5 Ryan Giggs

963 appearances, 168 goals
13 League titles, 4 FA Cups, 3 League Cups, 2 Champions Leagues, 1 Intercontinental Cup, 1 Club World Cup, 1 Super Cup, 9 Charity Shields
The most decorated player in British football history; and a shining example of what a professional approach to a career, and a potential fulfilled and permitted to be fulfilled by the hands of fate, can look like.
It is popular in the modern age to dismiss Giggs’ ability because of his longevity. I’m here to set the record straight, thank me later.
The teenage Ryan Giggs was a sight to behold; rapier-like speed with and without the ball. The ability to have the ball under his command at that speed often left defenders embarrassed. He hadn’t been in the first team a year before the comparisons to George Best came in. But Giggs, like Best, was his own man. Sensational solo goals only poured oil onto the fires of comparison; it was rumoured that Italian side AC Milan wanted to break the world transfer record to sign him.
By 1996 Giggs had already demonstrated maturity and sense when it came to his career, taking caution with potentially problematic hamstrings that came as a consequence of his style of play. Eventually he would find solutions to combat this; on the field, he became more mature and economic with the use of his speed, and in the late 1990s this came to devastating effect.
For a while after the Brazilian Ronaldo suffered his injury issues, Giggs was surely the best player in the world — feared to the high heavens by Juventus and other teams on the continent, and unplayable at home. Ironically, the 98/99 campaign wasn’t his best domestically but he marked United’s treble year with a couple of vital contributions, most notably of course the semi-final replay goal against Arsenal in the FA Cup, which ranks in this writer’s humble opinion as the greatest goal ever scored.
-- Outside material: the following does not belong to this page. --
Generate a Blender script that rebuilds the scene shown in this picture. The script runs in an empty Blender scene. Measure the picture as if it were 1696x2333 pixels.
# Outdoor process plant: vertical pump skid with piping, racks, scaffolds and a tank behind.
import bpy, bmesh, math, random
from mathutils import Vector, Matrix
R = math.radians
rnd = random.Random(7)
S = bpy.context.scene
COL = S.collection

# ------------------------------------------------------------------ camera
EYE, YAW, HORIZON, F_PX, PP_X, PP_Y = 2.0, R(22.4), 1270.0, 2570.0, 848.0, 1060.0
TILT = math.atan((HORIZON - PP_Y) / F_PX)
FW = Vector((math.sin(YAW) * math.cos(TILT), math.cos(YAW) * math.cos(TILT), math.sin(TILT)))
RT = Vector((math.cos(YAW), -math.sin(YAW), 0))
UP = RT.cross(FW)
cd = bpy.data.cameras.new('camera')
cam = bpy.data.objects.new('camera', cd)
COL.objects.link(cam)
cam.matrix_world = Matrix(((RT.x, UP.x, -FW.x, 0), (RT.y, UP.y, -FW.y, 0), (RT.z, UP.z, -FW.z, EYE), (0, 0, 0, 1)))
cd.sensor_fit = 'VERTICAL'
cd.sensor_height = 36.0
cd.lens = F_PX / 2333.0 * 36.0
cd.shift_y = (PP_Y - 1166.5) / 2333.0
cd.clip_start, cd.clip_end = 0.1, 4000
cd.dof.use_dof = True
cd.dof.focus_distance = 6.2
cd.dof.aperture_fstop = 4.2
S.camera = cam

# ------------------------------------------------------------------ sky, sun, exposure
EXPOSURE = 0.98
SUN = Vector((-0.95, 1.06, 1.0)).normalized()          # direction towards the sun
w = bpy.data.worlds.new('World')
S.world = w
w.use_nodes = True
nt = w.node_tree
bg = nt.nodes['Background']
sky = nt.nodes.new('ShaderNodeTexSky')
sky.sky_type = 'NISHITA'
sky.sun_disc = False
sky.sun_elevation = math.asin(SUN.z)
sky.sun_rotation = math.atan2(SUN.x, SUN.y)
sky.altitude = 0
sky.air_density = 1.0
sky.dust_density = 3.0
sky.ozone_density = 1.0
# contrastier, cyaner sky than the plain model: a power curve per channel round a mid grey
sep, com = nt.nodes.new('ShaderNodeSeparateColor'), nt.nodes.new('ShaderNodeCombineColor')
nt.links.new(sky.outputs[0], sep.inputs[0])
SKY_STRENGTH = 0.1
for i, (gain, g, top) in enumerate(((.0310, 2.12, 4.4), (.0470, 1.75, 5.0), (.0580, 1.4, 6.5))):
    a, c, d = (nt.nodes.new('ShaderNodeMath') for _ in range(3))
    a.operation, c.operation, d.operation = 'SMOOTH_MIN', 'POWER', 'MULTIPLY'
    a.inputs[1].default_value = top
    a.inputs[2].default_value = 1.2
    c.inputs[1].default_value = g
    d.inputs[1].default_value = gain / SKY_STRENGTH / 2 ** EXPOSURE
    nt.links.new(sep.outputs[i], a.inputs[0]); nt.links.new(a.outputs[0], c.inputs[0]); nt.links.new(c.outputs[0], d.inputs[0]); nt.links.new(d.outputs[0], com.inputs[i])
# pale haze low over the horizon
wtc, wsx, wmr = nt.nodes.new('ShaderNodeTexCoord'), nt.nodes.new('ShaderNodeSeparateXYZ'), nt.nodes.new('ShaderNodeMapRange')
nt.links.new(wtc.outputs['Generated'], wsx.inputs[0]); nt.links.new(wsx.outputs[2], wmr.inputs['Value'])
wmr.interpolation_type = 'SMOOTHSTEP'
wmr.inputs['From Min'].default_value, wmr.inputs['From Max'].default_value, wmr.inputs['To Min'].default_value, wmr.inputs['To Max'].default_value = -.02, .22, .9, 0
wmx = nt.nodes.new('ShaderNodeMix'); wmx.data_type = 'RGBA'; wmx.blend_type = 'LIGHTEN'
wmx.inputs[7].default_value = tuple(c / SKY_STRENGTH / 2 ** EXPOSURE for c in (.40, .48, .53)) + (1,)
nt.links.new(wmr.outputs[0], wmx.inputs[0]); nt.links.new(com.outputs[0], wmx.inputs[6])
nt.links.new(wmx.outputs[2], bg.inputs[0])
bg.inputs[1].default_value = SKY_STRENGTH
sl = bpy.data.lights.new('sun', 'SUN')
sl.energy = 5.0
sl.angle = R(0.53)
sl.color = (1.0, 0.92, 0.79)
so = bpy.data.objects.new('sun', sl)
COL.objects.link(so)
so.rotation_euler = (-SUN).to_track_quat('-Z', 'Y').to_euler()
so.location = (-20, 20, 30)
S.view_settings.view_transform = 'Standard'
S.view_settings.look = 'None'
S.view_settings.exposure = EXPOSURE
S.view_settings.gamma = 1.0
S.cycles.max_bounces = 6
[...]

His later-career reinvention as a more conventional midfielder was a success — what United would give for even a 37 year old Giggs in their midfield now — and it says everything about his quality that Giggs was a crucial part of United’s most recent generation of domination just as much as he was in the generation or two before.
The ability of Giggs to perform at the highest level over a generational gap where the biggest changes to lifestyle and diet in the sport have taken place is surely the biggest argument in the favour of how the great players of yesterday would fare in today’s game.
Those who like to define things by Opta statistics would probably wince at Giggs’ pass completion percentages but those who like to watch football with their eyes could only appreciate the creativity and penetration the Welsh legend’s vision provided.
For skill, great goals, great assists, contribution and trophies won, Ryan Giggs is one of the greatest of all time. There are others in this list above Ryan who didn’t achieve half of what he did in terms of medals for one reason or another – the Welshman is truly an example of fulfilling every bit of one’s potential.